Deux droits de préemption
On rappellera, à toutes fins utiles, qu’en application de l’article 15-II, alinéas 1er à 3 et 6, de la loi n° 89-462 du 6 juillet 1989, le preneur à bail d’habitation à qui il est délivré un congé pour vendre, bénéficie d’un droit de préemption sur le bien vendu (aux termes de ce texte, le congé vaut offre de vente au profit du locataire pendant les deux premiers mois du délai de préavis).
En cas de refus de préempter, le texte précise qu’à l’issue du délai de préavis, le locataire est déchu de tout titre d’occupation sur le local.

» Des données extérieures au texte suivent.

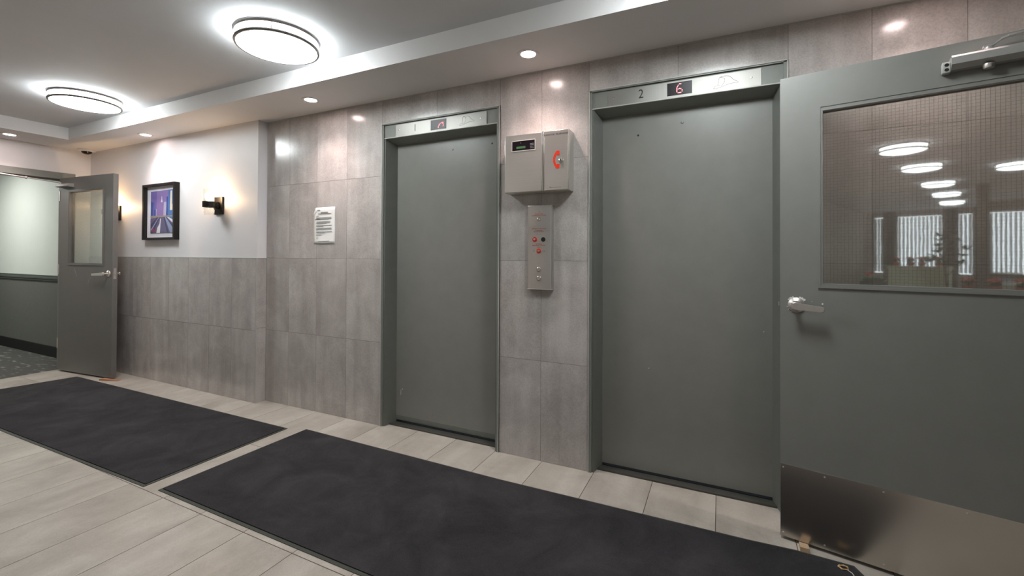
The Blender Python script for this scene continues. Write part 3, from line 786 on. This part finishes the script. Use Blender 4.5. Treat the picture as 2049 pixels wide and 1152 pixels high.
# ------------------------------------------------------------------ right open door leaf
RA = math.radians(11.8)
rd = thing('open_door_leaf', 'grey open door on the right with wired glass window, lever handle and steel kick plate', 'door', (0.2468, -0.2124, 0.0), -RA)
WL, Z0, Z1 = 0.930, 0.014, 2.094
mb = MB(); mb.ring(0, WL, Z0, Z1, 0.152, 0.778, 1.155, 1.928, 0, 0.045); lf = mb.build('leaf', M['doorl'], rd)
mb = MB(); mb.ring(0.142, 0.788, 1.144, 1.944, 0.152, 0.778, 1.154, 1.934, -0.006, 0.0); mb.ring(0.148, 0.782, 1.150, 1.936, 0.160, 0.770, 1.163, 1.918, -0.0035, 0.020)
mb.ring(0.142, 0.788, 1.144, 1.944, 0.160, 0.770, 1.163, 1.918, 0.045, 0.050); mb.build('window_frame', M['doorl'], rd)
mb = MB(); mb.box(0.154, 0.776, 0.020, 0.0245, 1.157, 1.924); gp_ = mb.build('glass_pane', M['wired'], rd)
mb = MB()
k = 0.160
while k < 0.772: mb.box(k - 0.00032, k + 0.00032, 0.0218, 0.0223, 1.160, 1.920); k += 0.0127
k = 1.163
while k < 1.920: mb.box(0.158, 0.772, 0.0219, 0.0224, k - 0.00032, k + 0.00032); k += 0.0127
mb.build('wire_mesh', simple('steel_wire', lin(120, 116, 110), 0.35, 0.8), gp_)
mb = MB(); mb.box(0.001, WL - 0.001, -0.0018, 0.0, 0.015, 0.340, 0, 0.0006); kp = mb.build('kick_plate', M['kick'], rd)
for x, z in [(x, z) for x in (0.012, 0.165, 0.36, 0.60, 0.915) for z in (0.325, 0.032)] :
    mb = MB(); mb.lathe([(0, -0.0022), (0.003, -0.0018), (0.0038, 0)], (x, -0.0018, z), 'Y', 10); mb.build('screw', M['nickel'], kp)
lever(rd, 0.063, 1.063, 0.0, 1, 0.118)
mb = MB(); mb.box(-0.009, 0.0, 0.014, 0.030, 1.052, 1.074, 0, 0.003); mb.build('latch_bolt', M['chrome'], rd)
chipm = simple('chipped_primer', lin(226, 224, 220), 0.7)
def chip(x, z, r_, e=1.0):
    mb = MB(); n = 9
    pts = [(x + r_ * e * random.uniform(.7, 1.1) * math.cos(2 * PI * k / n), z + r_ * random.uniform(.7, 1.1) * math.sin(2 * PI * k / n)) for k in range(n)]
    mb.prism(pts, -0.0006, 0.0); mb.build('paint_chip', chipm, rd)
chip(0.120, 1.082, 0.0016); chip(0.158, 1.074, 0.0040)
for a, s_ in ((42, 0.0060), (56, 0.0055), (70, 0.0035), (112, 0.004), (126, 0.005), (140, 0.0045), (196, 0.002), (214, 0.002), (236, 0.002)):
    chip(0.063 + 0.037 * math.cos(math.radians(a)), 1.063 + 0.037 * math.sin(math.radians(a)), s_, 1.3)
# closer
c_ = thing
mb = MB()
prof = [(0.0, 1.985), (-0.030, 1.985), (-0.052, 2.000), (-0.052, 2.026), (-0.046, 2.034), (0.0, 2.034)]
mb.prism(prof, 0.556, 0.86, 0, 'YZ'); cb = mb.build('door_closer', M['aluminium'], rd)
mb = MB(); mb.box(0.532, 0.556, -0.030, -0.001, 1.978, 2.020, 0, 0.004)
for z in (1.990, 2.008): mb.lathe([(0, -0.0312), (0.006, -0.0312), (0.0065, -0.0300)], (0.545, 0, z), 'Y', 12, 1)
mb.build('end_valve', [M['edge'], M['blackm']], cb)
mb = MB(); mb.lathe([(0, -0.016), (0.014, -0.016), (0.016, -0.010), (0.016, 0)], (0.655, -0.028, 1.985), 'Z', 24); mb.build('spindle_cap', M['nickel'], cb)
mb = MB(); mb.lathe([(0, 0.0), (0.014, 0), (0.012, 0.012), (0, 0.012)], (0.655, -0.028, 2.034), 'Z', 20)
P_ = [(0.640, -0.028, 2.048), (0.665, -0.028, 2.050), (0.685, -0.032, 2.066), (0.70, -0.036, 2.070), (0.80, -0.060, 2.077), (0.92, -0.10, 2.082)]
for a, b in zip(P_, P_[1:]):
    mb.prism([(a[0], a[2] - 0.003), (b[0], b[2] - 0.003), (b[0], b[2] + 0.003), (a[0], a[2] + 0.003)], a[1] - 0.010, a[1] + 0.010)
mb.build('closer_arm', M['aluminium'], cb)

# door stop wedges
mb = MB(); mb.prism([(0.0, 0.0), (0.0, 0.011), (-0.062, 0.022), (-0.064, 0.0)], -0.017, 0.017, 0, 'YZ')
wg = mb.build('door_wedge', simple('pale_wood', lin(200, 170, 138), 0.6, nsc=60, namt=0.12)); tag(wg, 'small raw wood wedge under the open right door', 'door wedge', loc=(0.333, -0.226, 0.0))
wg.rotation_euler = (0, 0, -0.05)
mb = MB(); mb.prism([(0.0, 0.0), (0.0, 0.013), (0.02, 0.015), (0.20, 0.004), (0.20, 0.0)], -0.022, 0.022, 0)
wg = mb.build('door_wedge', M['wood']); tag(wg, 'orange-brown wooden wedge beside the free edge of the left door', 'door wedge', loc=(-5.665, -0.318, 0.0))
wg.rotation_euler = (0, 0, 0.35)

# ------------------------------------------------------------------ left open door leaf
ld_ = thing('open_door_leaf', 'grey open door at the left doorway with tall window and lever handles', 'door', (-6.520, -0.355, 0.0), math.radians(5.17))
WL = 0.937
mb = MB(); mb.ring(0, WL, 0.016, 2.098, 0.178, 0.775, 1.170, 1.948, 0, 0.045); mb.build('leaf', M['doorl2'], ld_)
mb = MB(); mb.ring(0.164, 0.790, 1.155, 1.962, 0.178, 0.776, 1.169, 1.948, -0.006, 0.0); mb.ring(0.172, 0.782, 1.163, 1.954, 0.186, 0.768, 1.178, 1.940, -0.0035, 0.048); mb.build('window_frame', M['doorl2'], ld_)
mb = MB(); mb.box(0.180, 0.774, 0.020, 0.0245, 1.172, 1.946); g2 = mb.build('glass_pane', M['wired'], ld_)
mb = MB(); k = 0.19
while k < 0.766: mb.box(k - 0.0004, k + 0.0004, 0.0218, 0.0223, 1.178, 1.940); k += 0.0127
k = 1.184
while k < 1.938: mb.box(0.186, 0.768, 0.0219, 0.0224, k - 0.0004, k + 0.0004); k += 0.0127
mb.build('wire_mesh', bpy.data.materials['steel_wire'], g2)
lever(ld_, 0.872, 1.073, 0.0, -1, 0.20)
lever(ld_, 0.872, 1.073, 0.045, -1, 0.13, 1)
mb = MB(); mb.box(WL - 0.001, WL + 0.0015, 0.010, 0.035, 1.02, 1.13); mb.cyl((WL, 0.0225, 1.073), 0.007, 0.010, 'X', 10); mb.build('latch_plate', M['nickel'], ld_)
mb = MB(); mb.prism([(0.0, 1.992), (-0.040, 1.992), (-0.052, 2.000), (-0.052, 2.024), (0.0, 2.030)], 0.03, 0.26, 0, 'YZ'); cb = mb.build('door_closer', M['aluminium'], ld_)
mb = MB(); mb.tube([(0.08, -0.03, 2.040), (0.035, -0.10, 2.052), (-0.02, -0.26, 2.066)], 0.006, 8); mb.tube([(-0.02, -0.26, 2.066), (-0.05, -0.42, 2.078), (-0.06, -0.46, 2.082)], 0.009, 8); mb.sphere((-0.02, -0.26, 2.066), 0.014, n=8); mb.cyl((0.08, -0.03, 2.026), 0.012, 0.016)
mb.build('closer_arm', M['aluminium'], cb)
mb = MB(); rr = random.Random(3)
for (x, z, l, a) in ((0.30, 1.09, 0.05, 1.9), (0.32, 1.05, 0.04, 1.6), (0.54, 0.99, 0.07, 1.2), (0.58, 1.03, 0.02, .5)):
    dx, dz = math.cos(a) * l / 2, math.sin(a) * l / 2
    mb.prism([(x - dx - 0.001, z - dz), (x - dx + 0.001, z - dz), (x + dx + 0.001, z + dz), (x + dx - 0.001, z + dz)], -0.0004, 0)
mb.build('scratches', M['edge'], ld_)
for z in (0.25, 1.05, 1.85):
    mb = MB(); mb.cyl((-0.006, 0.0, z), 0.007, 0.11, 'Z', 10); mb.build('hinge', M['nickel'], ld_)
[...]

Cette déchéance connaît toutefois une exception lorsque, en définitive, le propriétaire décide de vendre à des conditions ou à un prix plus avantageux pour l’acquéreur. En pareille hypothèse prévue aux alinéas 4 à 6 de l’article 15-II précité, en effet, le preneur bénéficie de ce qu’il est convenu d’appeler un « droit de préemption subsidiaire », au régime très proche du droit de préemption principal. Des dispositions spécifiques sont toutefois prévues afin que le locataire qui, possiblement, a déménagé, reçoive l’offre et celle-ci, qui peut être notifiée par le notaire, n’est valable pendant un mois à compter de sa réception (pour une étude d’ensemble du droit de préemption du locataire, v. Droit et pratique des baux d’habitation, Dalloz action 2022-2023, par N. Damas, H. des Lyons, P. Gareau, G. Marot et Y. Rouquet, nos 434.70 s.).

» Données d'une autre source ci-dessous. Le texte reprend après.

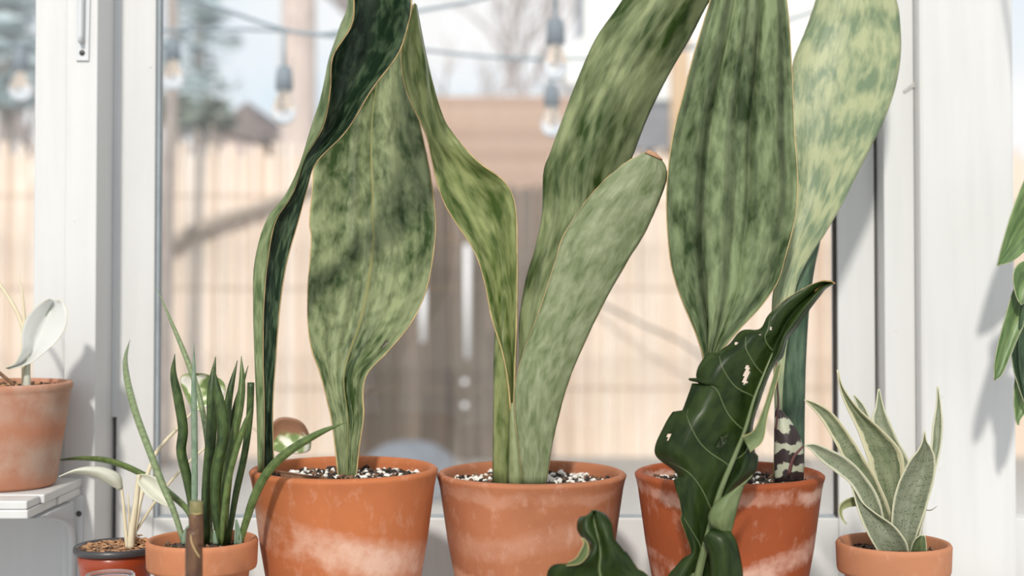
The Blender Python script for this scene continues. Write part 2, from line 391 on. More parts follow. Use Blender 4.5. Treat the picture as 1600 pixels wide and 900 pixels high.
# diagonal mitre joint, drawn as a thin grey strip on the narrow trim
bm = bmesh.new()
pts = [P(1411, 142, 1.6738), P(1436, 122, 1.6738), P(1437, 131, 1.6738), P(1413, 146, 1.6738)]
a = [bm.verts.new(p) for p in pts]; b2 = [bm.verts.new(p+Vector((0, .002, 0))) for p in pts]
bm.faces.new(a[::-1]); bm.faces.new(b2)
for i in range(4): bm.faces.new((a[i], a[(i+1) % 4], b2[(i+1) % 4], b2[i]))
bmesh.ops.recalc_face_normals(bm, faces=bm.faces)
struct(mkobj('trim_7', bm, plain('seam_grey', (176, 174, 172), .8), None, False), 'slanted filler seam on the narrow trim board', 'seam')
struct(box('wall_back', -1.9, 1.9, 1.76, 1.80, 0, .40, WHITE2, None, 0), 'white boarded wall below the windows', 'wall')
struct(box('trim_8', -1.9, 1.9, 1.60, 1.80, ZT, ZT+.1, WHITE, None, .003), 'white beam over the windows', 'beam')
struct(box('wall_left', -1.9, WX(101, 1.64)-.001, 1.648, 1.6645, .02, WZ(768, 1.648), WHITE2, None, .001), 'cool white panel below the left shelf', 'wall')

# bench under the pots
BZ = .738
bench = thing('potting_bench', (0, 1.5, 0), 'white painted potting bench carrying the row of pots', 'bench')
for i in range(3): box('bench_board', -.482, .75, 1.30+i*.1105, 1.409+i*.1105, BZ-.025, BZ, WHITE, bench, .002)
for x in (-.47, .68):
    for y in (1.33, 1.58): box('leg', x, x+.045, y, y+.045, .0, BZ-.026, WHITE, bench, .002)

# left shelf
sx1 = WX(46, 1.46); zs0, zs1 = WZ(811, 1.46), WZ(783, 1.46)
shelf = thing('wall_shelf', (sx1-.2, 1.55, zs0), 'white wooden shelf holding the weathered pot, left edge', 'shelf')
box('shelf_board', sx1-.55, sx1, 1.46, 1.552, zs0, zs0+.0095, WHITE, shelf, .0015)
box('shelf_board', sx1-.55, sx1+.002, 1.554, 1.634, zs0, zs0+.0095, WHITE, shelf, .0015)
box('shelf_board', sx1-.55, sx1-.001, 1.4605, 1.50, zs0+.0098, zs1, WHITE, shelf, .0015)
box('shelf_board', sx1-.55, sx1+.0035, 1.5015, 1.634, zs0+.0098, zs1+.0008, WHITE, shelf, .0015)
# brackets
def bracket(px, d, ztop, zlow, label, up):
    x = WX(px, d)
    r = thing('shelf_bracket', (x, d, zlow), label, 'bracket', 'white shelf brackets on the left post')
    bm = bmesh.new(); z0, z1 = (zlow, ztop)
    prof = [(-.0075, z0), (.0075, z0), (.012, z1), (-.012, z1)]
    f = [bm.verts.new((x+a, d-.003, z)) for a, z in prof]; bk = [bm.verts.new((x+a, d-.0002, z)) for a, z in prof]
    bm.faces.new(f); bm.faces.new(bk[::-1])
    for i in range(4): bm.faces.new((f[i], bk[i], bk[(i+1) % 4], f[(i+1) % 4]))
    bmesh.ops.recalc_face_normals(bm, faces=bm.faces); mkobj('plate', bm, WHITE2, r, False)
    # tapering rib that swings forward under the shelf
    n = 30; zs = zlow+.02
    bm = bmesh.new(); A = []
    for i in range(n):
        t = i/(n-1); z = zs+(ztop-.004-zs)*t; y = d-.003-(.010+.13*max(0, (t-.72)/.28)**2.4)
        hw = .003+.0025*t
        A.append([bm.verts.new((x-hw, d-.0028-(0 if t < .6 else (t-.6)*.05), z)), bm.verts.new((x-hw*.7, y, z)), bm.verts.new((x+hw*.7, y, z)), bm.verts.new((x+hw, d-.0028-(0 if t < .6 else (t-.6)*.05), z))])
    for q, s in zip(A, A[1:]):
        for k in range(3): bm.faces.new((q[k], q[k+1], s[k+1], s[k]))
        bm.faces.new((q[3], q[0], s[0], s[3]))
    bm.faces.new(A[0]); bm.faces.new(A[-1][::-1])
    bmesh.ops.recalc_face_normals(bm, faces=bm.faces); mkobj('rib', bm, WHITE2, r)
    zz = zlow+.009 if up else ztop-.022
    bm = bmesh.new(); bmesh.ops.create_uvsphere(bm, u_segments=14, v_segments=8, radius=.0034, matrix=Matrix.Translation((x+(0 if up else .006), d-.0035, zz))@Matrix.Diagonal((1, .45, 1, 1)))
    mkobj('screw', bm, SCREW, r)
    return r
bracket(127, 1.635, WZ(-260, 1.635), WZ(95, 1.635), 'upper white shelf bracket with one dark screw', True)
bracket(119, 1.635, zs0-.0005, WZ(1010, 1.635), 'white curved shelf bracket under the left shelf', False)

# ================================================================== POTS
def big_profile(R, H):
    t = .0085
    return [(R*.70, 0), (R*.72, .002), (R*.885, H*.55), (R*.965, H*.9), (R*.985, H*.955), (R*.997, H*.975), (R, H*.988), (R-.002, H), (R-.005, H+.0012), (R-t, H-.001), (R-t-.001, H-.006), (R-t-.004, H-.025), (R*.88-t, H*.55), (R*.7-t, .01), (.001, .01)]
def collar_profile(R, H, ch):
    t = .0055; r2 = R*.90
    return [(R*.66, 0), (R*.67, .0015), (r2-.003, H-ch-.003), (r2, H-ch-.0005), (R*.965, H-ch), (R*.982, H-ch+.003), (R*.997, H-.006), (R, H-.003), (R-.0015, H-.0005), (R-.003, H), (R-t, H-.002), (R-t-.0015, H-.012), (r2-t, H-ch), (R*.66-t, .008), (.001, .008)]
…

Au cas particulier, un bailleur avait délivré à son cocontractant un congé pour vendre la maison louée valant offre d’acquisition pour 400 000 €.

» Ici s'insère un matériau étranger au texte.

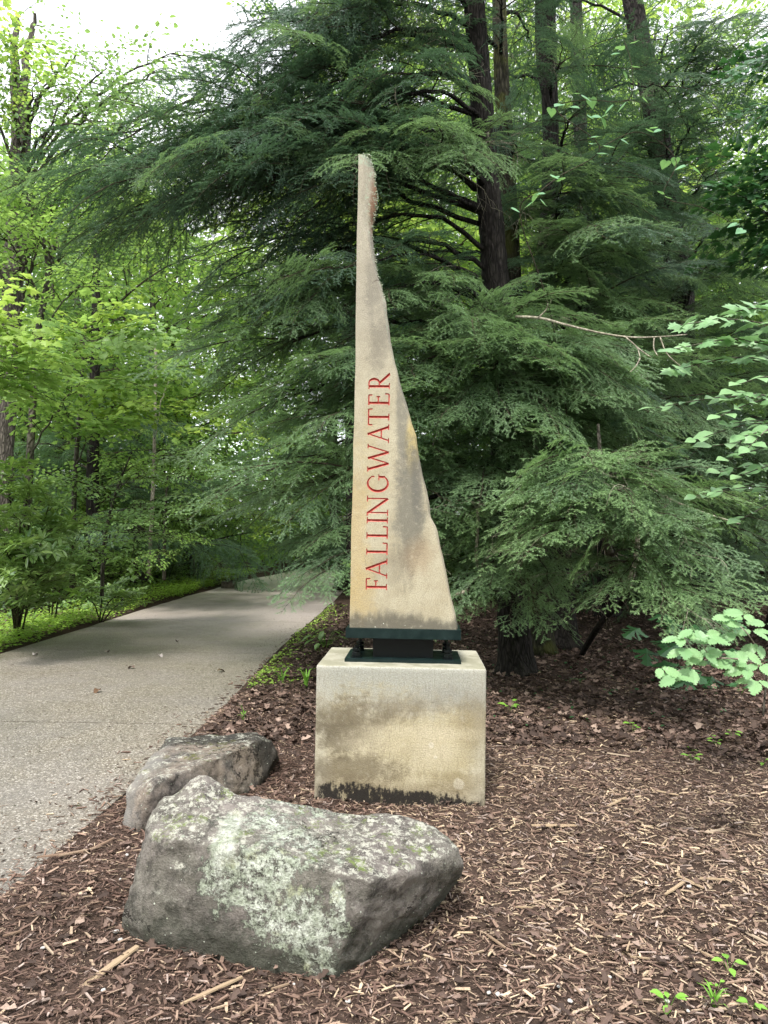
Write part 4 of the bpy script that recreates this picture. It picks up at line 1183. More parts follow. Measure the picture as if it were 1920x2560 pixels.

Faute pour le locataire d’accepter l’offre, celui-ci avait quitté les lieux à l’issue du délai de préavis.
Six mois plus tard, par l’entremise d’une agence immobilière, le bailleur signait une promesse de vente avec un tiers au prix de 380 000 €, dont 10 000 € de commission d’agence. Dans la foulée, le notaire avait notifié ce prix à l’ancien locataire, lequel avait accepté l’offre et conclu la vente.
L’affaire n’en est toutefois pas restée pas là, puisque l’ancien locataire, désormais propriétaire de la maison a intenté une action en justice en répétition des 10 000 € de commission, qu’il estime indus.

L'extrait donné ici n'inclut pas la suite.